If National does not win the election in September, housing will be a contributing factor.
National launched its 2014 re-election campaign with an expansion of the Home Start scheme for first-home buyers. It has worked with councils, developers and iwi to provide more affordable housing. And, finally, in Budget 2015 it tackled demand, requiring more information of home buyers including an IRD number, which has cut the portion of speculators in the market.
But as the Government dealt with the nitty gritty of getting more land freed up, more building consents approved, less red-tape, more trained builders, and more houses built of a non-leaking standard, the Opposition has had a field day.
Labour has been making emotional connections with young voters about being denied the Kiwi Dream of home ownership, New Zealand First has been able to put some rationale into its anti-immigration policies, and the Greens have been recruiting talented millennial candidates who embody the narrative of greedy foreign speculators trampling over the aspirations of our best and brightest.
For a couple of years, the Opposition was able to point to nothing apparent happening on the ground.

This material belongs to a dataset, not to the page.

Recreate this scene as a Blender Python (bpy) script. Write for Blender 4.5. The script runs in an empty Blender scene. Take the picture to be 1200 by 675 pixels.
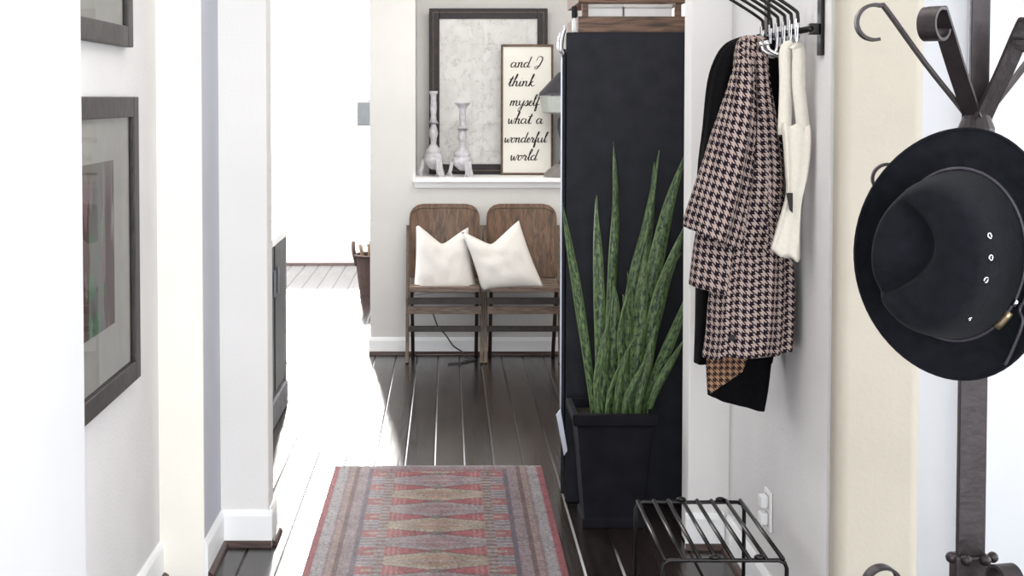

When the raft of measures was rolled out one after another in 2015 and 2016, it was then criticised as a "piecemeal" response.
Labour's plan for first-home buyers, the Kiwibuild plan to build 100,000 affordable homes in 10 years, would take some years to crank up to full capacity, leader Andrew Little said this week in a concession to the same realities facing the Government.
House price inflation in Auckland may have peaked - prices month by month are slowing, flattening out or falling.
Little has avoided any suggestion the party wants house prices to fall because that is political poison.
Falling house prices brings a new set of problems for home owners losing equity in properties and for baby-boomers whose retirement plans are linked to house prices.
Whether Labour can credibly continue to use the term "housing crisis" in the private sector will depend on what happens to house prices over the next six months.
But up or down, housing will never lose its political potency, especially in election year.